Votre commission de la culture, de l’éducation et de la communication a considérablement amélioré le texte.

Madame la présidente de la commission, monsieur le rapporteur, cher David Assouline, je vous remercie du travail accompli depuis plusieurs semaines au titre de ce projet de loi. Je tiens à saluer la grande qualité de votre rapport. Celui-ci expose parfaitement les enjeux auxquels ce projet de loi répond tout en formulant de nombreuses propositions d’amélioration qui recueillent mon assentiment. Les modifications que vous avez apportées permettent, elles aussi, d’enrichir le présent texte et de lever certaines ambiguïtés.

Parmi ces avancées, je tiens à souligner l’importance de l’encadrement de l’agrément que pourra délivrer le CSA pour le passage d’une chaîne de la TNT d’un modèle économique à un autre, notamment du payant au gratuit.

Les députés ont souhaité accroître la responsabilité du CSA en renforçant le rôle de cette instance dans l’organisation du marché de la télévision numérique terrestre.

En effet, le texte issu de l’Assemblée nationale permet au CSA d’autoriser le changement de mode de financement des services de communication audiovisuelle hertziens. La commission de la culture du Sénat a considéré que cet amendement, tendant à modifier une disposition centrale de la procédure d’autorisation des éditeurs de services, appelait une nécessaire prudence. L’encadrement qu’elle a retenu me semble de nature à sécuriser juridiquement les futures décisions du Conseil.

Il était ainsi essentiel de prévoir que le pluralisme et les équilibres économiques du secteur seraient bien pris en compte dans les décisions du CSA.

Concernant la modification des conventions des services de télévision et de radio, la commission de la culture a limité, à juste titre, la nouvelle obligation imposée au CSA de recourir à la réalisation d’une étude d’impact aux cas des services et réseaux nationaux, sur lesquels les enjeux sont cruciaux.

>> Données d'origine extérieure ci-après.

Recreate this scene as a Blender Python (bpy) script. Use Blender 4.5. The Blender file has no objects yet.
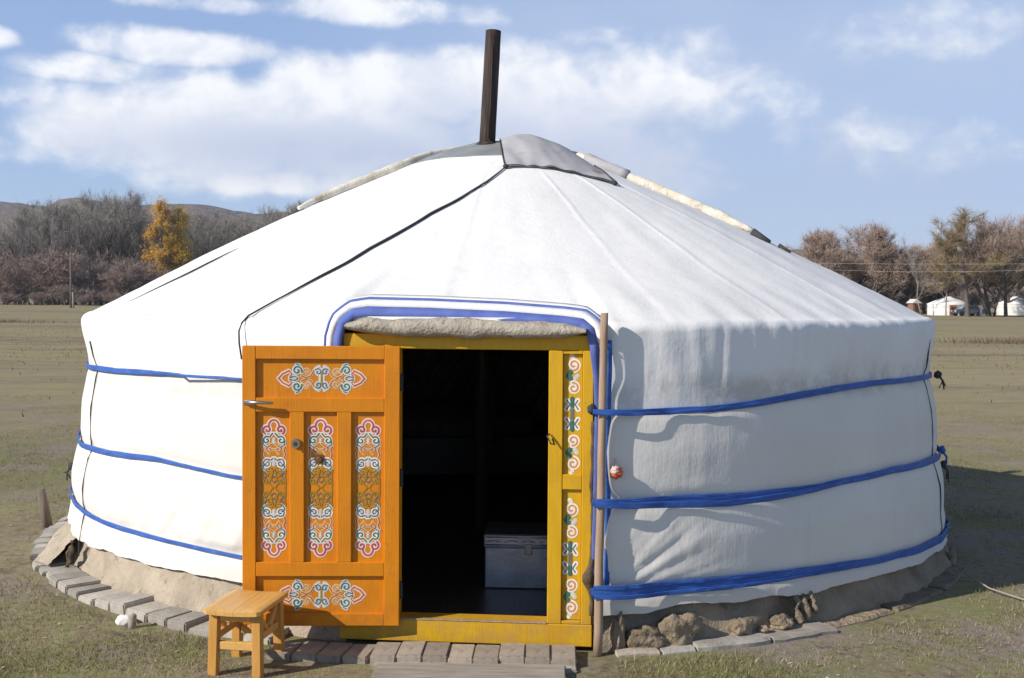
import bpy, bmesh, math, random
import numpy as np
from mathutils import Vector, Matrix, noise
random.seed(7)
rad = math.radians
sin, cos, PI = math.sin, math.cos, math.pi
S = bpy.context.scene
COL = S.collection

# ------------------------------------------------------------------ helpers
def lerp(a, b, t): return a + (b - a) * t
def smooth(a, b, x):
    t = min(max((x - a) / (b - a), 0.0), 1.0)
    return t * t * (3 - 2 * t)
def interp(tab, x):
    if x <= tab[0][0]: return tab[0][1]
    for (x0, y0), (x1, y1) in zip(tab, tab[1:]):
        if x <= x1: return lerp(y0, y1, (x - x0) / (x1 - x0))
    return tab[-1][1]
def nz(x, y, z=0.0): return noise.noise(Vector((x, y, z)))

class MB:
    """collects polygons with a material slot each, links them as one mesh object"""
    def __init__(s): s.v = []; s.f = []; s.m = []; s.sm = []
    def add(s, vs, fs, mi=0, sm=False):
        o = len(s.v); s.v += [tuple(v) for v in vs]
        for f in fs: s.f.append(tuple(i + o for i in f)); s.m.append(mi); s.sm.append(sm)
    def box(s, x0, x1, y0, y1, z0, z1, mi=0, M=None):
        vs = [Vector((x, y, z)) for z in (z0, z1) for y in (y0, y1) for x in (x0, x1)]
        if M: vs = [M @ v for v in vs]
        s.add(vs, [(0, 2, 3, 1), (4, 5, 7, 6), (0, 1, 5, 4), (2, 6, 7, 3), (0, 4, 6, 2), (1, 3, 7, 5)], mi)
    def bbox(s, x0, x1, y0, y1, z0, z1, b=0.003, mi=0, M=None, jit=0.0, seg=1):
        bm = bmesh.new()
        bmesh.ops.create_cube(bm, size=1)
        for v in bm.verts:
            v.co = Vector((lerp(x0, x1, v.co.x + .5), lerp(y0, y1, v.co.y + .5), lerp(z0, z1, v.co.z + .5)))
            if jit: v.co += Vector((random.uniform(-jit, jit), random.uniform(-jit, jit), random.uniform(-jit, jit)))
        bmesh.ops.bevel(bm, geom=list(bm.edges), offset=b, segments=seg, affect='EDGES')
        bm.verts.index_update()
        vs = [M @ v.co if M else v.co.copy() for v in bm.verts]
        s.add(vs, [[v.index for v in f.verts] for f in bm.faces], mi)
        bm.free()
    def tube(s, pts, r, n=8, mi=0, cap=True, sx=1.0, up=Vector((0, 0, 1)), sm=True):
        pts = [Vector(p) for p in pts]; k = len(pts)
        rs = r if isinstance(r, (list, tuple)) else [r] * k
        vs = []; fs = []
        for i, p in enumerate(pts):
            t = (pts[min(i + 1, k - 1)] - pts[max(i - 1, 0)])
            t = t.normalized() if t.length > 1e-9 else Vector((0, 0, 1))
            u = up if abs(t.dot(up)) < .95 else Vector((1, 0, 0))
            a = t.cross(u).normalized(); b = a.cross(t).normalized()
            for j in range(n):
                w = 2 * PI * j / n
                vs.append(p + a * (cos(w) * rs[i] * sx) + b * (sin(w) * rs[i]))
        for i in range(k - 1):
            for j in range(n):
                fs.append((i * n + j, i * n + (j + 1) % n, (i + 1) * n + (j + 1) % n, (i + 1) * n + j))
        s.add(vs, fs, mi, sm)
        if cap:
            o = len(s.v) - len(vs)
            s.f.append(tuple(o + j for j in reversed(range(n)))); s.m.append(mi); s.sm.append(False)
            s.f.append(tuple(o + (k - 1) * n + j for j in range(n))); s.m.append(mi); s.sm.append(False)
    def grid(s, rows, mi=0, closed=False, sm=True, skip=None):
        nr, nc = len(rows), len(rows[0])
        vs = [p for r in rows for p in r]; fs = []
        for i in range(nr - 1):
            for j in range(nc if closed else nc - 1):
                if skip and skip(i, j): continue
                j2 = (j + 1) % nc
                fs.append((i * nc + j, i * nc + j2, (i + 1) * nc + j2, (i + 1) * nc + j))
        s.add(vs, fs, mi, sm)
    def blob(s, c, r, seed=0, amp=.25, sub=3, fr=2.0, mi=0, M=None):
        bm = bmesh.new(); bmesh.ops.create_icosphere(bm, subdivisions=sub, radius=1)
        vs = []
        for v in bm.verts:
            d = v.co.normalized()
            q = 1 + amp * noise.fractal(d * fr + Vector((seed * 7.3, seed * 3.1, 1.7)), 1.0, 2.0, 3)
            p = Vector((d.x * r[0] * q, d.y * r[1] * q, d.z * r[2] * q))
            vs.append((M @ p if M else p) + Vector(c))
        bm.verts.index_update()
        s.add(vs, [[v.index for v in f.verts] for f in bm.faces], mi, True); bm.free()
    def build(s, name, mats, parent=None, **kw):
        me = bpy.data.meshes.new(name)
        me.from_pydata(s.v, [], s.f)
        if not isinstance(mats, (list, tuple)): mats = [mats]
        for m in mats: me.materials.append(m)
        me.polygons.foreach_set('material_index', s.m)
        me.polygons.foreach_set('use_smooth', s.sm)
        me.update()
        o = bpy.data.objects.new(name, me); COL.objects.link(o)
        if parent: o.parent = parent
        tag(o, **kw)
        return o
def tag(o, label=None, cat=None, group=None, kind=None):
    if label: o['label'] = label
    if cat: o['category'] = cat
    if group: o['group'] = group
    if kind: o['kind'] = kind
    return o
def empty(name, loc, rz=0, **kw):
    o = bpy.data.objects.new(name, None); COL.objects.link(o)
    o.empty_display_size = .2
    o.location = loc; o.rotation_euler = (0, 0, rz)
    return tag(o, **kw)
def copy_tree(o, kids, parent=None):
    c = o.copy(); COL.objects.link(c); c.parent = parent
    for k in kids:
        d = k.copy(); COL.objects.link(d); d.parent = c
    return c

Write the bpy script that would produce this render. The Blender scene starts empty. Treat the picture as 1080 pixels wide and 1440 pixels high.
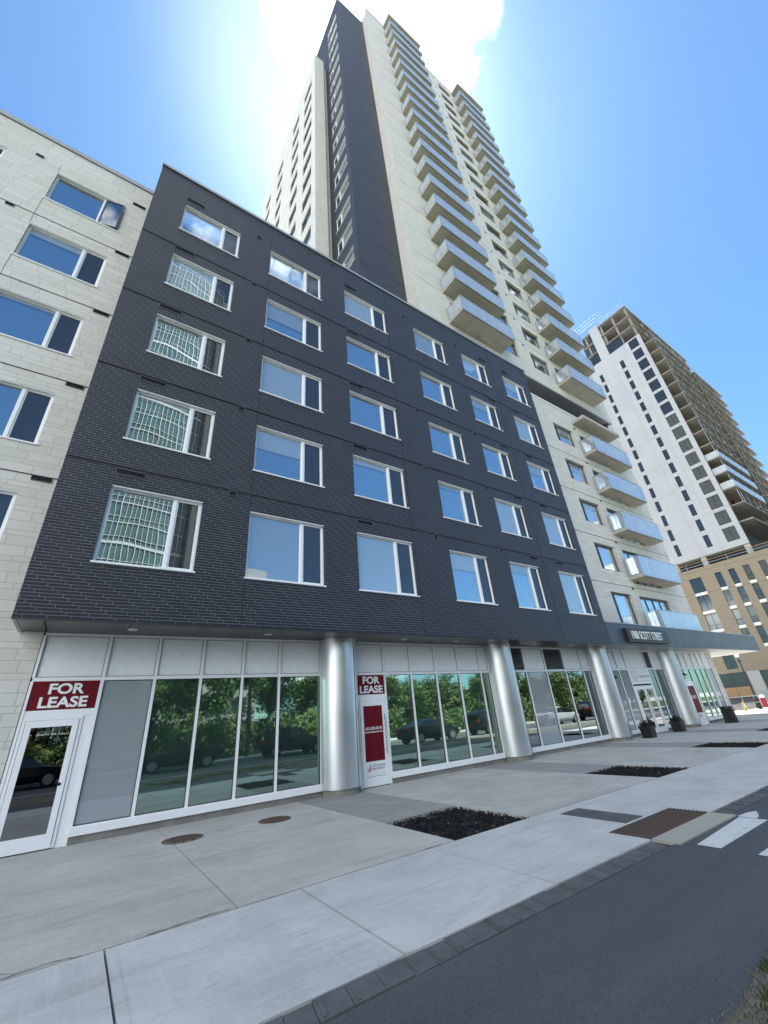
import bpy, bmesh, math, random
from mathutils import Vector, Matrix
random.seed(7)
R = math.radians
scene = bpy.context.scene
COL = scene.collection

# ------------------------------------------------------------------ helpers
class MB:
    """collects faces, with box-mapped UVs in metres, and links them as one mesh"""
    def __init__(s):
        s.v = []; s.f = []; s.mi = []; s.uv = []; s.mats = []; s.sm = []
    def m(s, mat):
        if mat not in s.mats: s.mats.append(mat)
        return s.mats.index(mat)
    def face(s, pts, mat=None, smooth=False, uv=None):
        i0 = len(s.v); s.v += [tuple(p) for p in pts]
        s.f.append(tuple(range(i0, i0 + len(pts)))); s.mi.append(s.m(mat)); s.sm.append(smooth)
        if uv is None:
            a, b, c = Vector(pts[0]), Vector(pts[1]), Vector(pts[2])
            n = (b - a).cross(c - a)
            ax = max(range(3), key=lambda k: abs(n[k]))
            if ax == 1: uv = [(p[0], p[2]) for p in pts]
            elif ax == 0: uv = [(p[1], p[2]) for p in pts]
            else: uv = [(p[0], p[1]) for p in pts]
        s.uv.append(uv)
    def box(s, x0, x1, y0, y1, z0, z1, mat=None, skip=''):
        p = lambda x, y, z: (x, y, z)
        F = {'-y': [p(x0,y0,z0),p(x1,y0,z0),p(x1,y0,z1),p(x0,y0,z1)], '+y': [p(x1,y1,z0),p(x0,y1,z0),p(x0,y1,z1),p(x1,y1,z1)],
             '-x': [p(x0,y1,z0),p(x0,y0,z0),p(x0,y0,z1),p(x0,y1,z1)], '+x': [p(x1,y0,z0),p(x1,y1,z0),p(x1,y1,z1),p(x1,y0,z1)],
             '-z': [p(x0,y1,z0),p(x1,y1,z0),p(x1,y0,z0),p(x0,y0,z0)], '+z': [p(x0,y0,z1),p(x1,y0,z1),p(x1,y1,z1),p(x0,y1,z1)]}
        for k, q in F.items():
            if k not in skip.split(','): s.face(q, mat)
    def frame(s, x0, x1, z0, z1, y0, y1, t, mat=None):
        s.box(x0, x1, y0, y1, z0, z0+t, mat); s.box(x0, x1, y0, y1, z1-t, z1, mat)
        s.box(x0, x0+t, y0, y1, z0+t, z1-t, mat); s.box(x1-t, x1, y0, y1, z0+t, z1-t, mat)
    def tube(s, a, b, r0, r1=None, n=8, mat=None, caps=True):
        r1 = r0 if r1 is None else r1
        a, b = Vector(a), Vector(b); d = (b - a).normalized()
        u = d.cross(Vector((0,0,1)));  u = u.normalized() if u.length > 1e-4 else Vector((1,0,0))
        w = u.cross(d)
        A = [a + (u*math.cos(2*math.pi*i/n) + w*math.sin(2*math.pi*i/n))*r0 for i in range(n)]
        B = [b + (u*math.cos(2*math.pi*i/n) + w*math.sin(2*math.pi*i/n))*r1 for i in range(n)]
        for i in range(n):
            j = (i+1) % n
            s.face([A[j], A[i], B[i], B[j]], mat, True)
        if caps: s.face(A, mat); s.face(B[::-1], mat)
    def lathe(s, cx, cy, prof, n=32, mat=None, smooth=True):
        for k in range(len(prof)-1):
            (r0, z0), (r1, z1) = prof[k], prof[k+1]
            for i in range(n):
                a, b = 2*math.pi*i/n, 2*math.pi*(i+1)/n
                q = [(cx+r0*math.cos(a), cy+r0*math.sin(a), z0), (cx+r0*math.cos(b), cy+r0*math.sin(b), z0),
                     (cx+r1*math.cos(b), cy+r1*math.sin(b), z1), (cx+r1*math.cos(a), cy+r1*math.sin(a), z1)]
                s.face(q, mat, smooth, uv=[(a*r0, z0), (b*r0, z0), (b*r1, z1), (a*r1, z1)])
    def prism(s, poly, z0, z1, mat=None):
        n = len(poly)
        s.face([(x, y, z1) for x, y in poly], mat); s.face([(x, y, z0) for x, y in poly[::-1]], mat)
        for i in range(n):
            a, b = poly[i], poly[(i+1) % n]
            s.face([(a[0],a[1],z0),(b[0],b[1],z0),(b[0],b[1],z1),(a[0],a[1],z1)], mat)
    def build(s, name, mat=None, parent=None, weld=False, mesh_name=None):
        me = bpy.data.meshes.new(mesh_name or name)
        me.from_pydata(s.v, [], s.f)
        ul = me.uv_layers.new(name='UVMap')
        flat = [c for f in s.uv for p in f for c in p]
        ul.data.foreach_set('uv', flat)
        me.polygons.foreach_set('material_index', s.mi); me.polygons.foreach_set('use_smooth', s.sm)
        for k in s.mats: me.materials.append(k or mat)
        if weld:
            bm = bmesh.new(); bm.from_mesh(me); bmesh.ops.remove_doubles(bm, verts=bm.verts, dist=1e-4); bm.to_mesh(me); bm.free()
        me.update()
        return link(name, me, parent)

def link(name, me, parent=None, loc=None, rotz=None):
    o = bpy.data.objects.new(name, me); COL.objects.link(o)
    if parent is not None: o.parent = parent
    if loc is not None: o.location = loc
    if rotz is not None: o.rotation_euler.z = rotz
    return o
def tag(o, label=None, cat=None, group=None, kind=None):
    for k, v in (('label', label), ('category', cat), ('group', group), ('kind', kind)):
        if v: o[k] = v
    return o
def thing(name, label, cat, loc=(0,0,0), rotz=0, group=None):
    o = bpy.data.objects.new(name, None); COL.objects.link(o)
    o.location = loc; o.rotation_euler.z = rotz; o.empty_display_size = .3
    return tag(o, label, cat, group)
def dup(root, loc, rotz=None, label=None, scale=None):
    r = root.copy(); COL.objects.link(r); r.location = loc
    if rotz is not None: r.rotation_euler.z = rotz
    if scale: r.scale = (scale,)*3
    if label: r['label'] = label
    for ch in list(root.children):
        c = ch.copy(); COL.objects.link(c); c.parent = r
        for g in list(ch.children):
            d = g.copy(); COL.objects.link(d); d.parent = c
    return r
def copy_part(p, parent, loc, rotz=None):
    c = p.copy(); COL.objects.link(c); c.parent = parent; c.location = loc
    if rotz is not None: c.rotation_euler.z = rotz
    for g in list(p.children):
        d = g.copy(); COL.objects.link(d); d.parent = c
    return c
def bevel(o, w=.01, seg=2):
    b = o.modifiers.new('bevel', 'BEVEL'); b.width = w; b.segments = seg; b.limit_method = 'ANGLE'; b.angle_limit = R(40)
    return o
def text_obj(name, body, size, mat, loc, parent=None, extrude=.004, bold=0., align='LEFT', sx=1., rot=(R(90),0,0), space=1.0, line=1.0):
    cu = bpy.data.curves.new('tmp', 'FONT'); cu.body = body; cu.size = size; cu.extrude = extrude; cu.offset = bold
    cu.align_x = align; cu.space_character = space; cu.space_line = line; cu.resolution_u = 6
    t = bpy.data.objects.new('tmp', cu); COL.objects.link(t)
    dg = bpy.context.evaluated_depsgraph_get(); dg.update()
    me = bpy.data.meshes.new_from_object(t.evaluated_get(dg)); bpy.data.objects.remove(t); bpy.data.curves.remove(cu)
    me.transform(Matrix.Diagonal((sx, 1, 1, 1)))
    me.transform(Matrix.Rotation(rot[2], 4, 'Z') @ Matrix.Rotation(rot[0], 4, 'X'))
    me.materials.clear(); me.materials.append(mat)
    o = link(name, me, parent, loc)
    return o

# ------------------------------------------------------------------ materials
class NT:
    def __init__(s, name):
        s.mat = bpy.data.materials.new(name); s.mat.use_nodes = True
        s.t = s.mat.node_tree; s.n = s.t.nodes; s.n.clear()
        s.out = s.add('ShaderNodeOutputMaterial')
    def add(s, kind, **kw):
        n = s.n.new(kind)
        for k, v in kw.items():
            if k in n.inputs.keys() if isinstance(k, str) else False: n.inputs[k].default_value = v
            else: setattr(n, k, v)
        return n
    def l(s, a, b): s.t.links.new(a, b)
    def set(s, sock, v):
        if hasattr(v, 'is_output') or isinstance(v, bpy.types.NodeSocket): s.l(v, sock)
        else: sock.default_value = v
    def math(s, op, a, b=None, c=None, clamp=False):
        n = s.n.new('ShaderNodeMath'); n.operation = op; n.use_clamp = clamp
        s.set(n.inputs[0], a)
        if b is not None: s.set(n.inputs[1], b)
        if c is not None: s.set(n.inputs[2], c)
        return n.outputs[0]
    def mix(s, f, a, b, blend='MIX'):
        n = s.n.new('ShaderNodeMix'); n.data_type = 'RGBA'; n.blend_type = blend
        s.set(n.inputs[0], f); s.set(n.inputs[6], a); s.set(n.inputs[7], b)
        return n.outputs[2]
    def ramp(s, f, stops):
        n = s.n.new('ShaderNodeValToRGB'); s.l(f, n.inputs[0])
        cr = n.color_ramp
        while len(cr.elements) < len(stops): cr.elements.new(.5)
        for e, (p, c) in zip(cr.elements, stops): e.position = p; e.color = c if len(c) == 4 else (*c, 1)
        return n.outputs[0]
    def uv(s):
        return s.n.new('ShaderNodeTexCoord').outputs['UV']
    def obj(s):
        return s.n.new('ShaderNodeTexCoord').outputs['Object']
    def noise(s, vec, scale, detail=4, rough=.55, dist=0):
        n = s.n.new('ShaderNodeTexNoise'); n.inputs['Scale'].default_value = scale; n.inputs['Detail'].default_value = detail
        n.inputs['Roughness'].default_value = rough; n.inputs['Distortion'].default_value = dist
        s.l(vec, n.inputs['Vector']); return n.outputs['Fac']
    def mapping(s, vec, scale=(1,1,1), loc=(0,0,0), rot=(0,0,0)):
        n = s.n.new('ShaderNodeMapping'); n.inputs['Scale'].default_value = scale; n.inputs['Location'].default_value = loc
        n.inputs['Rotation'].default_value = rot; s.l(vec, n.inputs['Vector']); return n.outputs[0]
    def bump(s, h, strength=.3, dist=.01):
        n = s.n.new('ShaderNodeBump'); n.inputs['Strength'].default_value = strength; n.inputs['Distance'].default_value = dist
        s.l(h, n.inputs['Height']); return n.outputs[0]
    def bsdf(s, color, rough=.6, metal=0., normal=None, spec=.5, coat=0.):
        p = s.n.new('ShaderNodeBsdfPrincipled')
        s.set(p.inputs['Base Color'], color if not (isinstance(color, tuple) and len(color) == 3) else (*color, 1))
        s.set(p.inputs['Roughness'], rough); s.set(p.inputs['Metallic'], metal)
        p.inputs['Specular IOR Level'].default_value = spec; p.inputs['Coat Weight'].default_value = coat
        if normal is not None: s.l(normal, p.inputs['Normal'])
        s.l(p.outputs[0], s.out.inputs[0]); return p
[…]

Par ailleurs, je me réjouis des dispositions qui visent à confier au CSA une mission de conciliation des litiges entre les éditeurs de services et les producteurs audiovisuels. Il est essentiel que le Conseil soit une instance de dialogue entre les chaînes, les producteurs et les distributeurs d’œuvres audiovisuelles, en dehors des procédures déjà existantes et sans formalisme aucun.